◆ **Challenge**: Set down all of the data exactly as it appears.

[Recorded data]
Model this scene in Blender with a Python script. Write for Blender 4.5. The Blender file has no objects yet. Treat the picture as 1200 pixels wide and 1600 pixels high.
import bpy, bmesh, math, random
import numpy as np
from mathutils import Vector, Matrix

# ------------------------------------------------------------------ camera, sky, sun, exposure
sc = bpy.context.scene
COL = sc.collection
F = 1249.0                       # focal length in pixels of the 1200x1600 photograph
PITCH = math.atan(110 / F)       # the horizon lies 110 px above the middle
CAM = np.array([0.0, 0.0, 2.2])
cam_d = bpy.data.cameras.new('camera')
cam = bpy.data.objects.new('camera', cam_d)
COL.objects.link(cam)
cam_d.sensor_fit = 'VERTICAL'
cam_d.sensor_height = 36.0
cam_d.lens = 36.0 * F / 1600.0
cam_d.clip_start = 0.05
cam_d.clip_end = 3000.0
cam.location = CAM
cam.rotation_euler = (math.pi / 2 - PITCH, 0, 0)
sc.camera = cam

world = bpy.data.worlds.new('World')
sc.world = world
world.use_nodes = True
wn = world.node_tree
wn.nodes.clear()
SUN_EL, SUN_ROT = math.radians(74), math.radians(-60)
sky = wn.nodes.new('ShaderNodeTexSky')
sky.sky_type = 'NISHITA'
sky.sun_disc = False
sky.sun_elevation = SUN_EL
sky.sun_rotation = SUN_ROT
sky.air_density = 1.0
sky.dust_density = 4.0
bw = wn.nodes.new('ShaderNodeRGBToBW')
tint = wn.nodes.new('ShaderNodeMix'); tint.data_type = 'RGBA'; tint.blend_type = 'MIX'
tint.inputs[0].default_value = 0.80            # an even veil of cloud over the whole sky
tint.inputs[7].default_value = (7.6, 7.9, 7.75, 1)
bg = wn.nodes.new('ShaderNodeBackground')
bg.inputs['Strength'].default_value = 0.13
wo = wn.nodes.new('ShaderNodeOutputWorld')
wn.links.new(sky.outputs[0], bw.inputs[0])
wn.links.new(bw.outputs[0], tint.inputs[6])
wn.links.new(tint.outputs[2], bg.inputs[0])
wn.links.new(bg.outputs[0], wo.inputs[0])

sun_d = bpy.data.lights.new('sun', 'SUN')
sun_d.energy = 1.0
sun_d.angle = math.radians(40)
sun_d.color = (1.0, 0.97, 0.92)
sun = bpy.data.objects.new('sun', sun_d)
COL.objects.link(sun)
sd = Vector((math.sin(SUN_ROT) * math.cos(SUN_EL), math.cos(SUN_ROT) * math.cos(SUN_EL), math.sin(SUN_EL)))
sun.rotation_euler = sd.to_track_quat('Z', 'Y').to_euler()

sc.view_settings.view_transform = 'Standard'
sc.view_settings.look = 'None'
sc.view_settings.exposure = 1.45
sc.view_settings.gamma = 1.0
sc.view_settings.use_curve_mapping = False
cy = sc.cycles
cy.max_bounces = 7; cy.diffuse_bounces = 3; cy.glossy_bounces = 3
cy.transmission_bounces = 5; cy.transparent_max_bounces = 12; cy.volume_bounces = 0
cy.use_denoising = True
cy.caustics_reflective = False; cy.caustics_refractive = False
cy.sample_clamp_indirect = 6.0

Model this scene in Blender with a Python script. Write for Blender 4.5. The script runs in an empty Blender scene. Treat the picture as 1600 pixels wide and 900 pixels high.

◆ **Result for this task**:
Model this scene in Blender with a Python script. Write for Blender 4.5. The Blender file has no objects yet. Treat the picture as 1200 pixels wide and 1600 pixels high.
import bpy, bmesh, math, random
import numpy as np
from mathutils import Vector, Matrix

# ------------------------------------------------------------------ camera, sky, sun, exposure
sc = bpy.context.scene
COL = sc.collection
F = 1249.0                       # focal length in pixels of the 1200x1600 photograph
PITCH = math.atan(110 / F)       # the horizon lies 110 px above the middle
CAM = np.array([0.0, 0.0, 2.2])
cam_d = bpy.data.cameras.new('camera')
cam = bpy.data.objects.new('camera', cam_d)
COL.objects.link(cam)
cam_d.sensor_fit = 'VERTICAL'
cam_d.sensor_height = 36.0
cam_d.lens = 36.0 * F / 1600.0
cam_d.clip_start = 0.05
cam_d.clip_end = 3000.0
cam.location = CAM
cam.rotation_euler = (math.pi / 2 - PITCH, 0, 0)
sc.camera = cam

world = bpy.data.worlds.new('World')
sc.world = world
world.use_nodes = True
wn = world.node_tree
wn.nodes.clear()
SUN_EL, SUN_ROT = math.radians(74), math.radians(-60)
sky = wn.nodes.new('ShaderNodeTexSky')
sky.sky_type = 'NISHITA'
sky.sun_disc = False
sky.sun_elevation = SUN_EL
sky.sun_rotation = SUN_ROT
sky.air_density = 1.0
sky.dust_density = 4.0
bw = wn.nodes.new('ShaderNodeRGBToBW')
tint = wn.nodes.new('ShaderNodeMix'); tint.data_type = 'RGBA'; tint.blend_type = 'MIX'
tint.inputs[0].default_value = 0.80            # an even veil of cloud over the whole sky
tint.inputs[7].default_value = (7.6, 7.9, 7.75, 1)
bg = wn.nodes.new('ShaderNodeBackground')
bg.inputs['Strength'].default_value = 0.13
wo = wn.nodes.new('ShaderNodeOutputWorld')
wn.links.new(sky.outputs[0], bw.inputs[0])
wn.links.new(bw.outputs[0], tint.inputs[6])
wn.links.new(tint.outputs[2], bg.inputs[0])
wn.links.new(bg.outputs[0], wo.inputs[0])

sun_d = bpy.data.lights.new('sun', 'SUN')
sun_d.energy = 1.0
sun_d.angle = math.radians(40)
sun_d.color = (1.0, 0.97, 0.92)
sun = bpy.data.objects.new('sun', sun_d)
COL.objects.link(sun)
sd = Vector((math.sin(SUN_ROT) * math.cos(SUN_EL), math.cos(SUN_ROT) * math.cos(SUN_EL), math.sin(SUN_EL)))
sun.rotation_euler = sd.to_track_quat('Z', 'Y').to_euler()

sc.view_settings.view_transform = 'Standard'
sc.view_settings.look = 'None'
sc.view_settings.exposure = 1.45
sc.view_settings.gamma = 1.0
sc.view_settings.use_curve_mapping = False
cy = sc.cycles
cy.max_bounces = 7; cy.diffuse_bounces = 3; cy.glossy_bounces = 3
cy.transmission_bounces = 5; cy.transparent_max_bounces = 12; cy.volume_bounces = 0
cy.use_denoising = True
cy.caustics_reflective = False; cy.caustics_refractive = False
cy.sample_clamp_indirect = 6.0

Model this scene in Blender with a Python script. Write for Blender 4.5. The script runs in an empty Blender scene. Treat the picture as 1600 pixels wide and 900 pixels high.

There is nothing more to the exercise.